William Shatner wziął udział w konferencji South by Southwest w Austin i opowiedział o tym, jak udało mu się dostać rolę kapitana Jamesa T. Kirka w serialu Star Trek: Oryginalna Seria z 1966 roku. Jak wszyscy fani Star Treka wiedzą, w pierwszym pilocie serialu NBC, zatytułowanym The Cage, jako kapitan Christopher Pike został obsadzony Jeffrey Hunter. William Shatner przyznał:
Jeffrey Hunter, przystojny facet, był już znany. Pokazali odcinek pilotażowy stacji NBC, a potem nadeszła chwila, w której bogowie – a w tym przypadku kierownictwo NBC – decydują się go kupić lub nie. Kupić czy nie kupić, oto jest pytanie! Powiedzieli: "Nie, nie kupimy tego, bo nam się to nie podoba. Jednak pomysł nam się podoba.
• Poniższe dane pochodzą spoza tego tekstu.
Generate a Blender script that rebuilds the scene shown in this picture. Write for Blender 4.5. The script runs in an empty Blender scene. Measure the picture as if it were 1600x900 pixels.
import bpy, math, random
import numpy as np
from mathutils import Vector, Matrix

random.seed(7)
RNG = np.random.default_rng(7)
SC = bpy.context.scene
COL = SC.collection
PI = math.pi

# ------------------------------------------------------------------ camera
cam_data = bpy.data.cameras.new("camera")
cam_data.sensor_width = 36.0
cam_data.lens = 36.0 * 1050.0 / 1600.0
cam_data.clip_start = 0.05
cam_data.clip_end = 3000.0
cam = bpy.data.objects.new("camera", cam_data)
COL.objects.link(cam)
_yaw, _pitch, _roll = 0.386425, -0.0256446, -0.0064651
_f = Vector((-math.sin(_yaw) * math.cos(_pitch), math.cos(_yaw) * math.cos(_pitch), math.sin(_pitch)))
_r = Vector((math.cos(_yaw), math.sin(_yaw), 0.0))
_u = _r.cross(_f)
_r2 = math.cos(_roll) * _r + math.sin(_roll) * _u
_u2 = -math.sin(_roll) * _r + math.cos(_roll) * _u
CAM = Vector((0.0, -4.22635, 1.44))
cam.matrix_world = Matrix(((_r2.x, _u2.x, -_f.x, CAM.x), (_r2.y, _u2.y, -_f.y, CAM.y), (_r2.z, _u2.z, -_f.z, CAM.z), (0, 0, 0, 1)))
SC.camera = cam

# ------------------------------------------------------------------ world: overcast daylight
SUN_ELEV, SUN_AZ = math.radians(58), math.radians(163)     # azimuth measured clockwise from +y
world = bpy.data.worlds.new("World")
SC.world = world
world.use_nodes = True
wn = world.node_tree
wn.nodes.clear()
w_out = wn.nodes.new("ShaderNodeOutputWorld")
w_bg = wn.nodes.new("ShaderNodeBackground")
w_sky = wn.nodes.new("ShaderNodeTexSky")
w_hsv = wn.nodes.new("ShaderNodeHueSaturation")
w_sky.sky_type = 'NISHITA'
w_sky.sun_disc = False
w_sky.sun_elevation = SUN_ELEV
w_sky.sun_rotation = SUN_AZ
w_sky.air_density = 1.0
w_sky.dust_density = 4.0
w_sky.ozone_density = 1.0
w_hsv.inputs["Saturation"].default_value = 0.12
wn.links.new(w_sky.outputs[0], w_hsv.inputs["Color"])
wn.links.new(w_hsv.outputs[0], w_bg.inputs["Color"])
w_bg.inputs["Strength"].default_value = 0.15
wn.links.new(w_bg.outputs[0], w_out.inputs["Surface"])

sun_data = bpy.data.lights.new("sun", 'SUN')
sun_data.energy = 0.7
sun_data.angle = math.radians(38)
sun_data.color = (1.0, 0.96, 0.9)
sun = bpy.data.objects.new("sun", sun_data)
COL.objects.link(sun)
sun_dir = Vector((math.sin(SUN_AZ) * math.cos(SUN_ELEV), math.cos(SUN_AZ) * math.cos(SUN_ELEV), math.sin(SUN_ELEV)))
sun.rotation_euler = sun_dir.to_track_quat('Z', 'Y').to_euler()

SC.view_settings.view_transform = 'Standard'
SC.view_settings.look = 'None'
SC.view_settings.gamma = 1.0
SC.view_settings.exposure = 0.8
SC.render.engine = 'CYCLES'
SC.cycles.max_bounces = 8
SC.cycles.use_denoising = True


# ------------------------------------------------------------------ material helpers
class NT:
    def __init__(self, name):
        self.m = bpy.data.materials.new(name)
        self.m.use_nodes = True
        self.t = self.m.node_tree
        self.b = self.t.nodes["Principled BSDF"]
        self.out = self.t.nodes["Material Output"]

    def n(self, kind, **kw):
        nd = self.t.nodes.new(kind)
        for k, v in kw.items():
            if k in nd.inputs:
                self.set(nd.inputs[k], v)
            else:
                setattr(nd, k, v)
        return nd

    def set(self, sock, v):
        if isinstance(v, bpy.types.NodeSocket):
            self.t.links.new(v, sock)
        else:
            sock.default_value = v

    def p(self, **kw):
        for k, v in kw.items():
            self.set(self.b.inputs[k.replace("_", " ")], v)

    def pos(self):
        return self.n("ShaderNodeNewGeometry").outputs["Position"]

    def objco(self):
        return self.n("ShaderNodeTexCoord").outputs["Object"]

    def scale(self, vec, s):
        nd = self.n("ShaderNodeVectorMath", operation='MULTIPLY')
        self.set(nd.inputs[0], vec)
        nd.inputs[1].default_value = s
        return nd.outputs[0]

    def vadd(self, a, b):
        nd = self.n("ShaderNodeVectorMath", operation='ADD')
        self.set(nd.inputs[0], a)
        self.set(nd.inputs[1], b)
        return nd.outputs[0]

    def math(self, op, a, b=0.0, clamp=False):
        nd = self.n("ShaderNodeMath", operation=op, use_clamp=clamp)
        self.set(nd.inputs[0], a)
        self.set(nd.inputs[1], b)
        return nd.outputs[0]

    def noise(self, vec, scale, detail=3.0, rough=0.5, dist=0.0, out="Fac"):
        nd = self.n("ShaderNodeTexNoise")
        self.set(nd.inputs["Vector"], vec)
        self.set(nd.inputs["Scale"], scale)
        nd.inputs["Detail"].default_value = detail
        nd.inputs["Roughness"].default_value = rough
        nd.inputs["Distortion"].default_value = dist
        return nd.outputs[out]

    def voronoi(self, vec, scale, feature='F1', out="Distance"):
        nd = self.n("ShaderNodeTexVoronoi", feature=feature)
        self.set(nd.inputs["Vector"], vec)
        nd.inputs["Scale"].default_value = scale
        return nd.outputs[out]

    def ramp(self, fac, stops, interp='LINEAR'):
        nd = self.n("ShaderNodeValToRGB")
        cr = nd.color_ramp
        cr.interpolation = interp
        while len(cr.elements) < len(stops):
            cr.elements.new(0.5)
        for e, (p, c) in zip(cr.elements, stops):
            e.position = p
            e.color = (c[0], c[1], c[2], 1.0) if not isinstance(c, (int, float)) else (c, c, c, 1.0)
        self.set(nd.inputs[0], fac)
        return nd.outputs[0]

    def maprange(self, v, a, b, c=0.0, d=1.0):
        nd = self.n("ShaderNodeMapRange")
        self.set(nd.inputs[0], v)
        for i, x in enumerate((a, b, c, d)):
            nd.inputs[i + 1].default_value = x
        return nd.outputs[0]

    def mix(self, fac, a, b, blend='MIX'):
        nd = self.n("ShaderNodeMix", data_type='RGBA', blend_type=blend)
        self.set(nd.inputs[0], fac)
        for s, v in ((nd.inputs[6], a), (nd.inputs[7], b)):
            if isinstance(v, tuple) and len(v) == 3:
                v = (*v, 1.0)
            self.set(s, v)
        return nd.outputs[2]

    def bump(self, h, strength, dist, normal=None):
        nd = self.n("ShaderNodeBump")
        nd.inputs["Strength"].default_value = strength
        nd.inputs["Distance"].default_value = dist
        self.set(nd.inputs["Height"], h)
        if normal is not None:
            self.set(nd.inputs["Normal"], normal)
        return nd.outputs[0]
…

Więc przepisz to, przerób, a my damy ci pieniądze". 
Zapytany konkretnie o to, co sprawiło, że otrzymał tak znaczącą rolę odpowiedział krótko:
Talent.
Opowiedział jednak też dalszą część historii:
Zaczęli szukać nowego kapitana. Byłem w Nowym Jorku i trochę pracowałem. Zadzwonili do mnie i zapytali czy przyjdę zobaczyć ten "pilot" serialu. Z pomysłem, abym to ja był kapitanem. Obejrzałem pilota i pomyślałem: "O mój Boże, to jest naprawdę dobre. Dlaczego [stacja] tego nie kupiła?". Jednak było [w dialogach, przyp. red.] trochę sztywno. Na przykład: "Sternik, skręć w prawą burtę." Spędziłeś pięć lat po środku kosmosu, serio nie powiedziałbyś czegoś w stylu: "Hej, George, skręć w lewo! Leci meteor! Zejdź mu z drogi!"? Więc dodałem trochę lekkości. Potem to się sprzedało. To jest odpowiedź.
Shatner opowiedział również o swojej najgorszej roli. Miał zagrać stand-up jako kapitan Kirk, żartując, że Kirk opowiada banalne dowcipy i nie rozumie, dlaczego nie jest zabawny. Serial Star Trek: Seria oryginalna z 1966 roku można oglądać na Netflixie.
To jest uproszczona wersja artykułu. KLIKNIJ aby zobaczyć pełną wersję (np. z galeriami zdjęć)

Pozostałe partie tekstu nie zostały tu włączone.